新型コロナウィルスの影響で、オリンピックをはじめさまざまなスポーツの大会等が中止されています。
その流れで、先日中学校総合体育大会の全国大会の中止が決定しました。もちろん野球の大会も中止となり、これで2020年現在の中学校三年生は、全国への道が閉ざされたわけです。
誰も悪くない、どうにもならないことだからこそ、心がはちきれそうになります。
本当に残念で、中学生を指導していた立場の人間としても言葉になりません。
全中中止!もちろん野球も中止!
中学校総合体育大会の中止により、野球を含むすべての中体連の大会が中止となりました。
全国大会への挑戦権が中学校3年生にはなくなったということです。子どもにとってこれほど、辛く、苦しいことはあるでしょうか…
自分がそうだったように、学生時代はほとんど「部活のため」に生きてきたようなもの、という人は多いはずです。
その最後の大舞台がなくなるということ…それが中学生にとってどのような苦しみであるか…
進路にも大きく関係
まず一番に考えられるのが、中学生の進路でしょう。最後の大会で、大きく華を咲かせる選手も多くいます。それほど「最後」という言葉は特別なのです。
野球の大会においても、過去何度も「Aの方が強豪だし、絶対勝てる」と言われた試合で、Bがひっくり返すシーンを見てきました。
そしてそんな試合には、必ず高校の監督も見に来ているものです。その監督の前でアピールをすることで、今後の進路にも大きく影響します。
高校の先生は、もちろん噂にされている子どもも見ていますが、掘り出し物の子どももしっかりチェックしています。
僕のチームのような、弱小だったチームの選手でも光るものがあれば声をかけてくれていました。
進路以外にも3年間の結晶でもある
3年間一生懸命取り組んできたことが、勝ちでも負けでもなく「結果が無し」で終わることほど消化不良なことはありません。
中体連で選手としての人生を諦める人もいたでしょう。その人にとってこの3年間は何だったのでしょうか。
もちろんここまで頑張る中で、いろいろなことを学んできたと思います。しかし、この終わり方に納得ができるはずもありません。
3年間の結晶を作ることなく終わる…本当にコロナが憎いですね。
代替も利かない
僕もこれまで中体連の野球において関わってきたことがあります。その中で、何かの理由で大会が開催できなくなったことは何度かありました。
その場合、監督同士で話し合ってその大会に代わるものを用意することもあります(さすがに夏の大会はないですが)。

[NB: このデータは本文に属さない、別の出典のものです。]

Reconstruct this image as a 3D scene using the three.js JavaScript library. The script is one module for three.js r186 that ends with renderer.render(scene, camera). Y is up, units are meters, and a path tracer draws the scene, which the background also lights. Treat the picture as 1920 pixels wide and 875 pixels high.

しかし今回のコロナウィルスでは、人が集まることそのものが感染拡大の元であるため、代替の試合も開催することができません。
しかも今後の見通しも立たないとなると、計画すらも立てられません。
少し聞いた話では、秋の新人戦のあたりで代わりのものを…なんてことも噂程度で耳に挟みましたが、秋になるとコロナウィルスが勢いを取り戻すなんて話も聞きます。
それに、学校自体もほとんど停止している状態で、学生の本分である勉強を進めずして、部活動の大会を開催をするとなると本末転倒な気もします。
野球を3年間頑張ってきた中体連の中学生たちへ
僕も中学生に野球で関わってきた人間なので、このような形で中学生の夢が終わってしまうことは本当に忍びないです。
しかし誰も悪くありません。中体連運営側の判断も間違っていないでしょう。それほどコロナウィルスは恐ろしいものです。
でも「開催してほしい」「自分の3年間は何だったんだ」「最後に活躍できると思ったのに…」と中学生の皆さんが、今後の人生を左右するほど苦しい思いをしていることは十分分かります。
周りの大人もそれは理解しているはずです。
今はまだ絶望感や焦り、喪失感が胸に一杯かもしれませんが、いずれ冷静に考えることができるようになります。
野球に携わってきた一球たろうとしては、ぜひ「高校で活躍してほしい」と思っているところです。
もしかすると中学野球で野球をやめるつもりだった人もいるかもしれません。でもこのような終わり方で、区切りはつきますか?
そして一球たろうはいつも教えている子どもに「中学野球なんて野球の「や」の字の一画目程度しか分からない」と伝えています。
高校野球は、もっともっと野球に打ち込めるし、自分を試すことができます。人としても大きく育つ場所です。
だからこそ、高校野球に挑戦してほしい。高校野球で中学校で華を咲かせられなかった分活躍してほしい。
そう一球たろうは思っています。今は分からなくて構いません。でも中学校を卒業するとき、少し高校で野球を続けることを、考えていて欲しいな。
一球たろうからのお願いです。中学野球は終わったけど、野球の道はまだ終わっていません。しっかり練習を積んでおけ!!